India's revised civil aviation policy has led to charges of protectionism after it failed to set an investment limit for foreign airlines and airports in Indian carriers. The strategy is being viewed as another setback for Singapore Airlines' planned joint venture with Tata Industries, which remains on hold in the face of continued resistance from the aviation ministry.

The new investment policy sets a 40 per cent cap on stakes held by investors other than airlines and airports, while any airline owned and substantially controlled by an Indian national will have the right of entry to the Indian market. Non-resident Indians can invest up to 100 per cent.

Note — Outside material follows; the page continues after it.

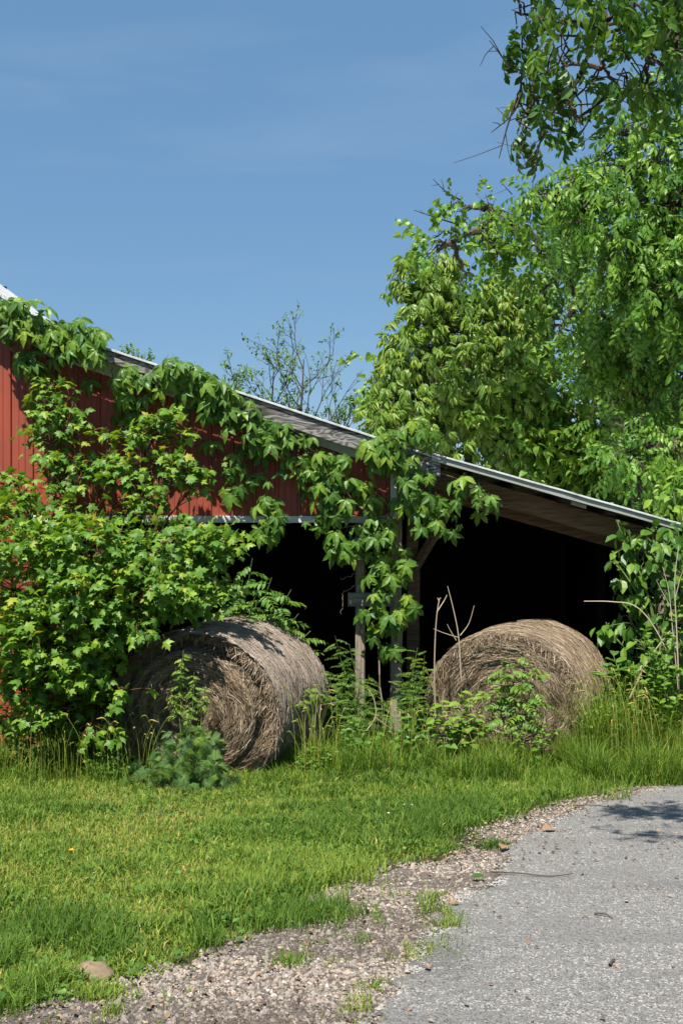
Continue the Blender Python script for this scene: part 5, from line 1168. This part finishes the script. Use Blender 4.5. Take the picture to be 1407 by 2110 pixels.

Tata Group director Sujit Gupta has reacted to the continued but isolated opposition from the civil aviation minister, C M Ibrahim, by suggesting that SIA could be dropped as a partner in order to secure clearance. Ibrahim continues to oppose the Tata-SIA linkup in the face of support for the venture from the industry minister Murasoli Maran.

The powerful finance ministry has also publicly stated that it is not opposed in principle to the introduction of foreign airline investment.

Ibrahim maintains the Tata-SIA project will damage both Indian Airlines and incumbent private operators alike. But ironically the new aviation policy does little to encourage the independent airline sector, which has already witnessed the closure of East West and Modiluft, while NEPC is facing financial problems.

The minimum fleet size for scheduled airlines has been raised from three to five aircraft but restrictions on the size and type of aircraft have been lifted.